Après une enfance brisée et une adolescence dangereuse, mon ami Wesley réussira-t-il à donner à sa vie une nouvelle direction ? La vie lui sourira-t-elle un jour ?
Le jour où j’ai revu Wesley, je marchais dans le quartier des Halles, plongé dans mes pensées. Il m’a semblé reconnaître un visage dans la foule. Mon premier réflexe : ne pas m’arrêter. Depuis ma sortie de prison, un mois auparavant, j’avais décidé de limiter mes « mauvaises fréquentations ». Mais tout d’un coup, je l’ai reconnu : Wesley, que je n’avais pas revu depuis 6 ans. Quand nous avions 15 et 17 ans, nous avions fait les pires bêtises. Je me souviens du jour où on avait tendu un guet-apens à des gars d’une autre cité. On leur avait dit de venir avec 3000 francs pour acheter un lot de téléphones portables qu’on leur avait promis. Nous étions quatre. Lequel d’entre nous irait à leur rencontre, seul, pour « gérer la transaction » ? Wesley était le plus jeune mais le plus déterminé. Il s’est porté volontaire. Pendant que nous attendions dans la voiture, près de la gare de notre quartier, il s’est éloigné, capuche baissée. Cinq minutes plus tard, on le voit revenir en courant et s’engouffrer dans la voiture sans un mot.

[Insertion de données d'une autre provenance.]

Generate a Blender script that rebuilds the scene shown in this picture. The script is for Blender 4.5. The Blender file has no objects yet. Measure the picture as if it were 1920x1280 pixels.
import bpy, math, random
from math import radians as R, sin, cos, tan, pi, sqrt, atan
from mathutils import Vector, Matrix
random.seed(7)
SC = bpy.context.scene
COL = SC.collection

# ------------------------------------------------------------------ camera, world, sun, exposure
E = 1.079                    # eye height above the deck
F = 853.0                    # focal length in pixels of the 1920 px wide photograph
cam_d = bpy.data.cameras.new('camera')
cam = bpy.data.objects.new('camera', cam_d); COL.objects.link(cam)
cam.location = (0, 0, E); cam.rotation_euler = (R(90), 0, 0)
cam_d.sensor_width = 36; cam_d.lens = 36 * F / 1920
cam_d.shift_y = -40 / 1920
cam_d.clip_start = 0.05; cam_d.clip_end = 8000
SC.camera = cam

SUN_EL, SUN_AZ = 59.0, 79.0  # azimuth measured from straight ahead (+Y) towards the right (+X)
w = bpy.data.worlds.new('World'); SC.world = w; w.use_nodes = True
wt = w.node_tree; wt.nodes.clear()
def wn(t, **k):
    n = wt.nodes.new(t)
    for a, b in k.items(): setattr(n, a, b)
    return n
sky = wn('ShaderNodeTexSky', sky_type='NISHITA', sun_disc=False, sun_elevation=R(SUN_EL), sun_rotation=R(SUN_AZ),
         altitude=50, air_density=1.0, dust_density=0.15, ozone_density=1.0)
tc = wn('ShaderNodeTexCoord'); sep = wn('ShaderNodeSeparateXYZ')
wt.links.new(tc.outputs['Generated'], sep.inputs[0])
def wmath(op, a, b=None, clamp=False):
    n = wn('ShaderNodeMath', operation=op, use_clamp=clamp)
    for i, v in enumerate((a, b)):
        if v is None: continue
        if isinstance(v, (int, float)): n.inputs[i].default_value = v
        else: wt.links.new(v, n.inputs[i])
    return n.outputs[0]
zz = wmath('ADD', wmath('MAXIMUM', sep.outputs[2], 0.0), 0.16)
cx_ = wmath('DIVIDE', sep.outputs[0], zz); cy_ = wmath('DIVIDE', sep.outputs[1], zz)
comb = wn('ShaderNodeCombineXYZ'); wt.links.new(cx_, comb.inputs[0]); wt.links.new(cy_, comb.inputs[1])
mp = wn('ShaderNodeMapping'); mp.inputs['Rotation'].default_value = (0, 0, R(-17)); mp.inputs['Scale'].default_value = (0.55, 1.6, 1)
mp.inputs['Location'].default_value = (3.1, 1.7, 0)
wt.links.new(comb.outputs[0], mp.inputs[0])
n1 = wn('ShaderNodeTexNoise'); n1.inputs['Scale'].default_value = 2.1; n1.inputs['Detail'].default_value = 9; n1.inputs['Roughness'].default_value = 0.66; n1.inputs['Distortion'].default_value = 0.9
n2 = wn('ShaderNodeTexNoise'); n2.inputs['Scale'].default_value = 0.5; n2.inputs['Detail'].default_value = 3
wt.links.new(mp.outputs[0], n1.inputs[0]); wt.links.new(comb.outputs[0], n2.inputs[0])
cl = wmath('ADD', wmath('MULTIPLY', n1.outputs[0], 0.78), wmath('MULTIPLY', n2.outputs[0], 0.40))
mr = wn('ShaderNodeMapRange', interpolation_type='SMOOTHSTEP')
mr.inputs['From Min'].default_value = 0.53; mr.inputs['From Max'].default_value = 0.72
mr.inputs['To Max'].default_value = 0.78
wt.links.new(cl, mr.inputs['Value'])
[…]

On démarre en trombe. Pendant plusieurs secondes, on se demande s’il a réussi. Il cède enfin à nos questions et nous raconte comment il les a braqués avec un pistolet. Il leur a tout pris, même leurs propres téléphones portables. Nous étions admiratifs : il était allé jusqu’au bout. Après le partage du butin, il est parti, comme il faisait toujours. Et puis, un beau jour, on ne l’a plus revu. Avait-il quitté la France ? Était-il mort ? Il nous parlait souvent de sa famille. J’ai compris seulement plus tard qu’il s’en inventait une pour paraître moins seul.
Tous ces souvenirs me sont revenus quand je l’ai vu dans cette rue des Halles. On s’est « tchecké » (salué). On a parlé pendant des heures. Lui aussi avait changé. On avait connu les mêmes galères. Lui aussi avait fait de la prison. Et lui aussi voulait se ranger.
Après une enfance terrible — orphelin passant d’une famille d’accueil à l’autre, abusé, livré à lui-même à 12 ans — il avait assez vécu pour savoir qu’il voulait changer de vie. Il s’était construit seul, depuis l’enfance, et continue aujourd’hui ce travail de construction.
Pour certaines personnes, la vie est une épreuve impitoyable, perpétuelle. Le prix à payer est alors plus cher. Surtout lorsque l’on est seul, sans aucun soutien moral ni financier, sans aucune véritable affection. Pourtant, nous sommes tous appelés à l’affronter de la même façon, peu importent les critères et les moyens dont on dispose. Comme le dit Wesley lui-même : « nous, enfants des villes, nous avons les mêmes besoins et envies d’affection que n’importe quel enfant. Ce vide affectif peut créer une instabilité sociale et morale ».
Aujourd’hui, son travail de construction passe par l'écriture. Il écrit un livre sur sa vie. Un moyen pour lui de s’accepter, d’ouvrir un nouveau chapitre.